The junior, which has transitioned from precious metals exploration to advanced materials and technologies in recent years, intends to focus on its advanced graphite-graphene projects for the global energy and industrial applications, and says it makes sense to consider separating its early stage cobalt assets.
The restructure is designed to give cobalt its own focus and could more easily take advantage of interest generated by cobalt's escalating price, which has increased threefold to some US$90,000 per tonne, and the growing European battery market demand for locally and responsibly sourced cobalt, opening new funding and development options.
Talga says its Swedish deposits - Kiskama, Ahmavuoma, Lautakoski and Aitik East - "represent a potentially important and strategic new source of supply" for the new battery factories being built across Europe and, with the European Union declaring cobalt as a critical mineral and mandating its members to develop independent supply to not be reliant on African exports, it is in a box seat to meet that demand.
It says developments could be fast-tracked given its deposits are close to some of the largest cobalt smelters in world, including Kokkola in Finland.
Kiskama is said to be Sweden's largest known cobalt deposit and comes with valuable copper and gold credits.

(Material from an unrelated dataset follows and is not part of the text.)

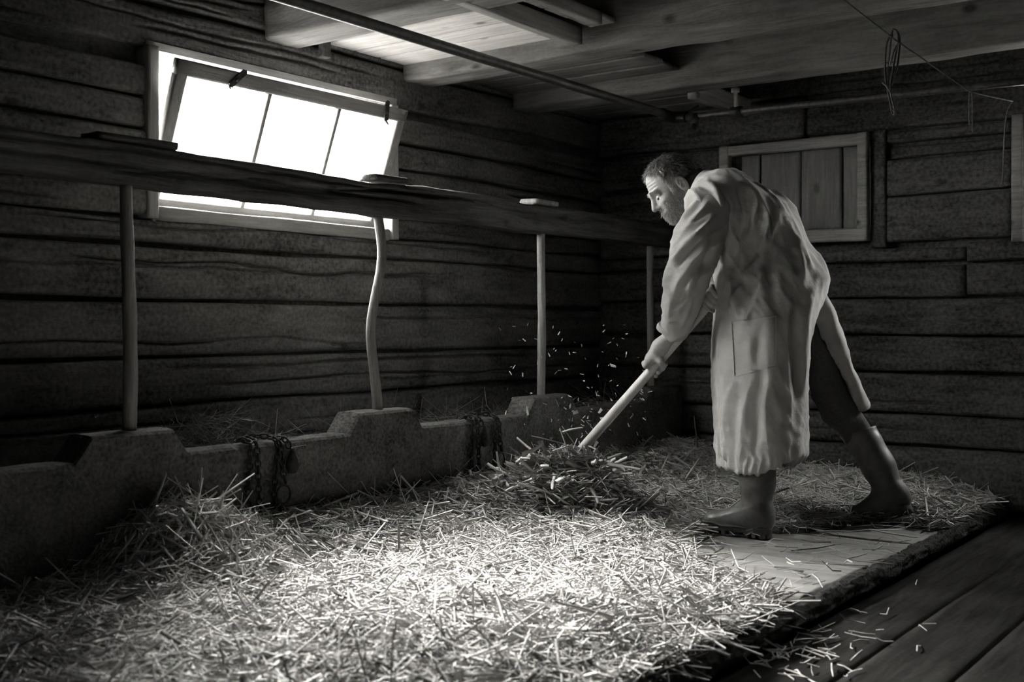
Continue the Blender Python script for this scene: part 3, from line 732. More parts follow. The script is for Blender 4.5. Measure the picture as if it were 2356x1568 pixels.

It remains unexplored for cobalt and open along strike. Minimal drilling will be needed to develop a JORC resource and while significant metallurgical testing remains, early work has proven recoveries are possible.
Lautakoski is 50km south east of Kiskama and is defined by a single wildcat diamond drillhole testing a large EM conductor that intercepted strongly altered and broadly copper-cobalt-gold mineralised volcanic rocks and breccia during graphite exploration.
Ahmavuoma is a 1970s copper-cobalt discovery described as a "high-grade early stage discovery" while Aitik East is a polymetallic copper-gold-silver-molybdenum deposit near Europe's largest base metal mine and mill with encouraging grades at surface that has never been drilled.
Talga, which had A$12.15 million in cash at the end of March, will continue to busy with its investments in research and development, including a recent memorandum of understanding with Bosch, and development of its graphite assets.
Talga won't make any decision on a spin-out until next year.
Shares in Talga were up 2.76% today to 74.5c, capitalising it at $151 million.